Unusual NCAA loophole sends Luke Cothron to New Orleans

It's rare for a loophole in the NCAA rulebook to actually benefit all parties involved, but that seems to be the case with highly touted Luke Cothron's abrupt transfer to the University of New Orleans earlier this month.

Originally a Class of 2010 Auburn signee who didn't have the grades to play there, Cothron enrolled at UMass in the fall and intended to sit out the year as an academic non-qualifier. Homesick and unhappy, the 6-foot-9 forward decided to leave UMass and enroll at New Orleans because of a quirky rule that makes the school the ideal destination for a player in his situation.

Because New Orleans will transition out of the Division I ranks next season, transfers can not only play for the Privateers immediately but also leave after spring semester and play the following season elsewhere.

As a result, New Orleans gets the services of the No. 45 recruit in the Class of 2010 for a semester and Cothron gets to play in a structured environment and get his academics in order without losing the right to play elsewhere next season.

"It's a unique situation where he's able to come, get his education this semester and play basketball," New Orleans coach Joe Pasternack said Friday. "This is really going to help Luke because he'll be able to be in school and get his academics in order and also have an opportunity to play this year. That's huge for his development."

Pasternack sidestepped the question when asked if he had misgivings about Cothron likely only being part of his program for a few months, but the 6-foot-9 forward was more straightforward with his intentions. He told FoxSports.com's Jeff Goodman on Friday that he intends to reopen his recruitment after the spring semester.

"I just want to finish it out here, get through the semester and then got back on the big stage," Cothron said.
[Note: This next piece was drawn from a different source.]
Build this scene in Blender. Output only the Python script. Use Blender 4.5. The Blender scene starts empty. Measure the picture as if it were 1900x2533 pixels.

Pasternack learned of Cothron's interest only a few weeks ago and didn't meet the Alabama native until he arrived on campus earlier this week. Cothron practiced once before Tuesday's 57-53 loss to Tulane and then played six minutes, scoring two points and picking up two fouls.

"I shouldn't have put him in that situation," Pasternack said. It's tough having one practice. He's got a bright future and that's what we're excited about."